Exercise requirements » Write out the listing below again, precisely as it is given.

— begin —

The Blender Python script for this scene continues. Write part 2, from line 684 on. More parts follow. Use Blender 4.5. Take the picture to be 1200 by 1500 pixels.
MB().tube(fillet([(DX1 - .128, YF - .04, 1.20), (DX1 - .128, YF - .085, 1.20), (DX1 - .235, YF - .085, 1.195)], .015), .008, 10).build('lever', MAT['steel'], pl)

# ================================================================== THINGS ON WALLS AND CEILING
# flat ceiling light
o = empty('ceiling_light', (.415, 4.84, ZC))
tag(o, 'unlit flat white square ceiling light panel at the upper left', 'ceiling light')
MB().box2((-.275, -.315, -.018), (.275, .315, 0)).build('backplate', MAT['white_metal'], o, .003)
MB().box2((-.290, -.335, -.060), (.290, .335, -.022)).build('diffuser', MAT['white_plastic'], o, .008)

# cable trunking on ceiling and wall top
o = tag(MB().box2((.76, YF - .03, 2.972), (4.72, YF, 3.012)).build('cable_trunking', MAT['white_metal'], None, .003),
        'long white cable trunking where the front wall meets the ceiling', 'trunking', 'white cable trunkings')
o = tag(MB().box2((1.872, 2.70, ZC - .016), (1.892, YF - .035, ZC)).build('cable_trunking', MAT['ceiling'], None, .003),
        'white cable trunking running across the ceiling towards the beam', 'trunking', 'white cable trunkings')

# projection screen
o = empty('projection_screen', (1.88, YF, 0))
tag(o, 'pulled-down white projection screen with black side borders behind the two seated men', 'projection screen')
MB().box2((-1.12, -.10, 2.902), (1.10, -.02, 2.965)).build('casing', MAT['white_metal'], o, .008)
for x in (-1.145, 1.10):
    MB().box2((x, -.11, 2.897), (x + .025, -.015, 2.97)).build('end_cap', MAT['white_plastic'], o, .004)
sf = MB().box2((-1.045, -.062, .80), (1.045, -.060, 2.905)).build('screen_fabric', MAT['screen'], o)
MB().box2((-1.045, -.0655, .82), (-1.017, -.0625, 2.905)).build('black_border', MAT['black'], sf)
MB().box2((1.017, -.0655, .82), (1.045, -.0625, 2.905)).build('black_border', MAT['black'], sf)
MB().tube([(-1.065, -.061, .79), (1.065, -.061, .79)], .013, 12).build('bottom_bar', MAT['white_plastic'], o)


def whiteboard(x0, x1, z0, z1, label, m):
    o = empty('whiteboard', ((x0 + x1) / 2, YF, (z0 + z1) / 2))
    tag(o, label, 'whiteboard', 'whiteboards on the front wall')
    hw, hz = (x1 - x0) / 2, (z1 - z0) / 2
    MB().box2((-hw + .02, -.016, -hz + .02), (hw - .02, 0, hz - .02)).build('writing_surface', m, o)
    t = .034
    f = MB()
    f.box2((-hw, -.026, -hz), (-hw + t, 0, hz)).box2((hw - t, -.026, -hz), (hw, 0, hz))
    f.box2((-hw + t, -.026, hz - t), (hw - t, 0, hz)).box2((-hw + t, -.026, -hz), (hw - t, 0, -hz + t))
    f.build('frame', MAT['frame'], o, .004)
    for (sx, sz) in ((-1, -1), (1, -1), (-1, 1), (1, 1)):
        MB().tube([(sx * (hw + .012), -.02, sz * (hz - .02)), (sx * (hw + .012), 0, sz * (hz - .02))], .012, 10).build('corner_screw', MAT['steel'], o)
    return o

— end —

Expected output »
The Blender Python script for this scene continues. Write part 2, from line 684 on. More parts follow. Use Blender 4.5. Take the picture to be 1200 by 1500 pixels.
MB().tube(fillet([(DX1 - .128, YF - .04, 1.20), (DX1 - .128, YF - .085, 1.20), (DX1 - .235, YF - .085, 1.195)], .015), .008, 10).build('lever', MAT['steel'], pl)

# ================================================================== THINGS ON WALLS AND CEILING
# flat ceiling light
o = empty('ceiling_light', (.415, 4.84, ZC))
tag(o, 'unlit flat white square ceiling light panel at the upper left', 'ceiling light')
MB().box2((-.275, -.315, -.018), (.275, .315, 0)).build('backplate', MAT['white_metal'], o, .003)
MB().box2((-.290, -.335, -.060), (.290, .335, -.022)).build('diffuser', MAT['white_plastic'], o, .008)

# cable trunking on ceiling and wall top
o = tag(MB().box2((.76, YF - .03, 2.972), (4.72, YF, 3.012)).build('cable_trunking', MAT['white_metal'], None, .003),
        'long white cable trunking where the front wall meets the ceiling', 'trunking', 'white cable trunkings')
o = tag(MB().box2((1.872, 2.70, ZC - .016), (1.892, YF - .035, ZC)).build('cable_trunking', MAT['ceiling'], None, .003),
        'white cable trunking running across the ceiling towards the beam', 'trunking', 'white cable trunkings')

# projection screen
o = empty('projection_screen', (1.88, YF, 0))
tag(o, 'pulled-down white projection screen with black side borders behind the two seated men', 'projection screen')
MB().box2((-1.12, -.10, 2.902), (1.10, -.02, 2.965)).build('casing', MAT['white_metal'], o, .008)
for x in (-1.145, 1.10):
    MB().box2((x, -.11, 2.897), (x + .025, -.015, 2.97)).build('end_cap', MAT['white_plastic'], o, .004)
sf = MB().box2((-1.045, -.062, .80), (1.045, -.060, 2.905)).build('screen_fabric', MAT['screen'], o)
MB().box2((-1.045, -.0655, .82), (-1.017, -.0625, 2.905)).build('black_border', MAT['black'], sf)
MB().box2((1.017, -.0655, .82), (1.045, -.0625, 2.905)).build('black_border', MAT['black'], sf)
MB().tube([(-1.065, -.061, .79), (1.065, -.061, .79)], .013, 12).build('bottom_bar', MAT['white_plastic'], o)


def whiteboard(x0, x1, z0, z1, label, m):
    o = empty('whiteboard', ((x0 + x1) / 2, YF, (z0 + z1) / 2))
    tag(o, label, 'whiteboard', 'whiteboards on the front wall')
    hw, hz = (x1 - x0) / 2, (z1 - z0) / 2
    MB().box2((-hw + .02, -.016, -hz + .02), (hw - .02, 0, hz - .02)).build('writing_surface', m, o)
    t = .034
    f = MB()
    f.box2((-hw, -.026, -hz), (-hw + t, 0, hz)).box2((hw - t, -.026, -hz), (hw, 0, hz))
    f.box2((-hw + t, -.026, hz - t), (hw - t, 0, hz)).box2((-hw + t, -.026, -hz), (hw - t, 0, -hz + t))
    f.build('frame', MAT['frame'], o, .004)
    for (sx, sz) in ((-1, -1), (1, -1), (-1, 1), (1, 1)):
        MB().tube([(sx * (hw + .012), -.02, sz * (hz - .02)), (sx * (hw + .012), 0, sz * (hz - .02))], .012, 10).build('corner_screw', MAT['steel'], o)
    return o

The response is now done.